En la actualidad el Carnaval, como vivencia social, recoge las dos acepciones en la práctica mundana: ser la exacerbación pagana de la carne y ser el inicio de la abstinencia en cuaresma. Un contrapunto entre la sociedad hedonista que nos impulsa a la manifestación de los instintos, y la sociedad restrictiva que pretende ser, bajo la egida de la religiosidad, puritana e hipócrita. Esta concupiscencia desatada en los días de Carnaval, contrasta con el recogimiento espiritual de los días de continencia, como dos mundos contrapuestos. Resulta ser que en esta época, como en ninguna otra del calendario, esa disonancia cognoscitiva entre el pecado y la purificación refleja, el insoslayable leiv motiv humano por la vida. Entre el placer del pecado y la redención del pecado, el Carnaval remite al introito, la entrada, al tiempo de purgación caracterizado por el juego de lanzar agua al otro para purificarlo en su manifestación carnal.

En otro aspecto, el Carnaval en su carácter festivo relativiza el sentido del poder vigente y las verdades oficiales, situándose al margen de la potestad autoritaria, sin llegar a subvertirla del todo. Esta fiesta que bordea por fuera la estructura dominante de lo establecido, invierte las normas, las soslaya por un periodo de tiempo mientras dura la festividad. Es el mero reflejo de una constante humana de evasión, del ir y venir en busca del paraíso perdido, donde el goce de los sentidos y el espíritu absoluto se entronizan en un mismo Carnaval y redimen al hombre de su horror histórico.
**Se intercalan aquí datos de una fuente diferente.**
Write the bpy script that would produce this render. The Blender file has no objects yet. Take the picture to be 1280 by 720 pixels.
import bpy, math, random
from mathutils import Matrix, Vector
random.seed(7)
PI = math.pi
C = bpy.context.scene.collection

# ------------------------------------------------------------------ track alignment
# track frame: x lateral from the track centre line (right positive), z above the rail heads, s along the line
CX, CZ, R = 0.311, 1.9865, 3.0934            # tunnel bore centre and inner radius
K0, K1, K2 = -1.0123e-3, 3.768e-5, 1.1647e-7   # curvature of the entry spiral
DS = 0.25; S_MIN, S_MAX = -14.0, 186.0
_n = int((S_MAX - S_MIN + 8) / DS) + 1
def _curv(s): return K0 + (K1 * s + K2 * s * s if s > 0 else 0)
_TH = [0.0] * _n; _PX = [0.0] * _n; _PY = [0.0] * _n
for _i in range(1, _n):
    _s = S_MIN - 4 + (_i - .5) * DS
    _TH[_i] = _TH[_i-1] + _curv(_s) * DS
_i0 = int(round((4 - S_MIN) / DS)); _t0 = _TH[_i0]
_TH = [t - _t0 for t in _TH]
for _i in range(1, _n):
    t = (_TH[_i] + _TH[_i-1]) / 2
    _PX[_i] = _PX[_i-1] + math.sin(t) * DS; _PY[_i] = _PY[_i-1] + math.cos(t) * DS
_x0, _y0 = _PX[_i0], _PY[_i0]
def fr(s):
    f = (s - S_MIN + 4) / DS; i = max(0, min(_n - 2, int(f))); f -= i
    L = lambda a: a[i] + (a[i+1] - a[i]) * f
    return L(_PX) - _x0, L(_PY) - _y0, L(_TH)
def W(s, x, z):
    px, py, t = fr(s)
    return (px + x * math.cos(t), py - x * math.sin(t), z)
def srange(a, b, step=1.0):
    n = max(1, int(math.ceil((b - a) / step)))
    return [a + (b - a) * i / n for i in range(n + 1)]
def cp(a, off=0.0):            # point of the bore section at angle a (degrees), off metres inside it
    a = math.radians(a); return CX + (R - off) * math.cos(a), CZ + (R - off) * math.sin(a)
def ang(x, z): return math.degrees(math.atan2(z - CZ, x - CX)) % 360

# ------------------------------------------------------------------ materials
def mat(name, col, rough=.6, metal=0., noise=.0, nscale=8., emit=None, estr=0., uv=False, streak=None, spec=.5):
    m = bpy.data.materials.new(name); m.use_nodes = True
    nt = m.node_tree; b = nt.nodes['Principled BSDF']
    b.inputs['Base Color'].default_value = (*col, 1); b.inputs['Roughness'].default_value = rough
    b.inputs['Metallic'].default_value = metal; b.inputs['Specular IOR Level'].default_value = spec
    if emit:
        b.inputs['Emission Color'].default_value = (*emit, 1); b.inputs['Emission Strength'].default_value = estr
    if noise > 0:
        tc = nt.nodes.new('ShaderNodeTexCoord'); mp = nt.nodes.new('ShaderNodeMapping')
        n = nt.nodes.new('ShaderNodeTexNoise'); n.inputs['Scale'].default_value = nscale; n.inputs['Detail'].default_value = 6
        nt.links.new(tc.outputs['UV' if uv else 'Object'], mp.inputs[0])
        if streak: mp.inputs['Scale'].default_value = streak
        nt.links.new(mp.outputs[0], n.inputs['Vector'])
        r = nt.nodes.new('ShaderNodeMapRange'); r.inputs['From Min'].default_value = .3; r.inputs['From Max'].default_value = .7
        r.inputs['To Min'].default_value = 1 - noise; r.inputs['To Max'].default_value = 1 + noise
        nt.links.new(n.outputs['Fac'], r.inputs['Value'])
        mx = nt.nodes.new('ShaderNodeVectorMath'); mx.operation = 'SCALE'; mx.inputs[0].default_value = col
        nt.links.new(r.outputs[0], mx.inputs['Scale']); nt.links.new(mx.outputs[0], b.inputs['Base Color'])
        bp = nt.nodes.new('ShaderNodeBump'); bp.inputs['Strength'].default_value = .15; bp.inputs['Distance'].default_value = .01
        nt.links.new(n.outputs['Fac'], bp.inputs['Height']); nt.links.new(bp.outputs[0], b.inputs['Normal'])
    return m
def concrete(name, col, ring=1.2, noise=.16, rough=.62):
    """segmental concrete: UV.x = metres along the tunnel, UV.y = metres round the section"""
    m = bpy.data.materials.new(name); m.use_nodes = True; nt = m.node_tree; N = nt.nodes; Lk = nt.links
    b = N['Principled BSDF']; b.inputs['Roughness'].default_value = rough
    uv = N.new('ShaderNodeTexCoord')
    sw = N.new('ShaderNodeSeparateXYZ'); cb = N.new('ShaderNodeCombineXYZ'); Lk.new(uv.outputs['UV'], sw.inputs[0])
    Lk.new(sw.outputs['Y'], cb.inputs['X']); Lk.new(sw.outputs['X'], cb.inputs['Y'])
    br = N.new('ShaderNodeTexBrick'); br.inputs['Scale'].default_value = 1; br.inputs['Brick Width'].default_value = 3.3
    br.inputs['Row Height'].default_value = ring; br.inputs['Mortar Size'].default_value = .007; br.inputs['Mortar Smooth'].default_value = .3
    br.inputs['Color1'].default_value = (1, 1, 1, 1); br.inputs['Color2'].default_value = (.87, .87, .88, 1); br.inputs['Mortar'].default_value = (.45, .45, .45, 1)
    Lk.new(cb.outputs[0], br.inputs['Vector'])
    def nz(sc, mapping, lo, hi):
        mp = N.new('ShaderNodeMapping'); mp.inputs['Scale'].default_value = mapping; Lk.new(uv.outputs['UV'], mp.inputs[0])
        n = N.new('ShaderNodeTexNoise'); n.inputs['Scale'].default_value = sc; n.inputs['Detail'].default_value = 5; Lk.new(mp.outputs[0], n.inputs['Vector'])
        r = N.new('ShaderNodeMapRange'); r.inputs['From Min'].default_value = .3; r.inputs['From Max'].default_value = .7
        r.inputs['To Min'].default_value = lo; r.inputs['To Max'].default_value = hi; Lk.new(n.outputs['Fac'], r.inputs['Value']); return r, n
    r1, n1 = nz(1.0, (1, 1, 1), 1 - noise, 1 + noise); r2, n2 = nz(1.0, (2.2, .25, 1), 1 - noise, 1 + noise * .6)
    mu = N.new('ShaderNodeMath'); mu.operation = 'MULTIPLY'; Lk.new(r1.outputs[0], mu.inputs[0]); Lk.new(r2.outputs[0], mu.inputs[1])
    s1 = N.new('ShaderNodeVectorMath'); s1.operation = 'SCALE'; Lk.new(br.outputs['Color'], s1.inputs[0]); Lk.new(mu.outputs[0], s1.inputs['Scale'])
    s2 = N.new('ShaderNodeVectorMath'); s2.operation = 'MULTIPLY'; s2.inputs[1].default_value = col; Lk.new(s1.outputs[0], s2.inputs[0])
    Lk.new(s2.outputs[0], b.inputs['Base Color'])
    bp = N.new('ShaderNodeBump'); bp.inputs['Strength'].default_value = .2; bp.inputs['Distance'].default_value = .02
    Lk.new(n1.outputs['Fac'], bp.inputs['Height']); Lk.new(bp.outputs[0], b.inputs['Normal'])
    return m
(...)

Una brecha de espacio y de tiempo permisivos, sin reglas ni limites prestablecidos. Tiempo lúdico que en la sociedad consumista, se traduce en vacaciones. Tiempo de ocio, como punto en común de toda fiesta de Carnaval que equivale a un periodo exclusivo, donde termina el placer de la carne y empieza la tentativa de trascendencia mística en actitud de religiosidad. Esa es la otra faz del Carnaval, carne levare, donde es dable suprimir el goce de la carne a cambio de una espiritualidad trascendente. El Carnaval no sólo es espacio temporal, sino además espacio físico, reducto de fiesta que hace uso de la calle, en los centros populares, para manifestar la algarabía en el espíritu espontáneo y creativo de la comparsa.

¿Qué hace que el ser humano busque la exaltación de la carne, previo a entrar en recogimiento espiritual?

Una realidad ambigua que tiene lugar en Carnaval. Por un lado la necesidad de desenfado carnal, como expresión de libertad, sin miedo al juzgamiento; por otro, el ocultamiento del rostro tras la máscara, como síndrome de culpa o vergüenza espiritual. Bajo la apariencia lúdica de la fiesta, subyace una trasgresión de la norma espiritual a la que, tarde o temprano, el carnavalero resulta sometido. Ese paréntesis de carnalidad extrema, previo al abandono del placer, es un juego de escondidas entre el hombre y un Dios que observa y juzga a la criatura que se escabulle sin libertad. Autonomía perdida, presa de su propia carne, y luego, a merced del espíritu absoluto de su regentador. Este tránsito de lo carnal a lo espiritual, de lo demoniaco a lo divino, simboliza el constante oscilar del hombre, atrapado entre las dos caras de su condición humana.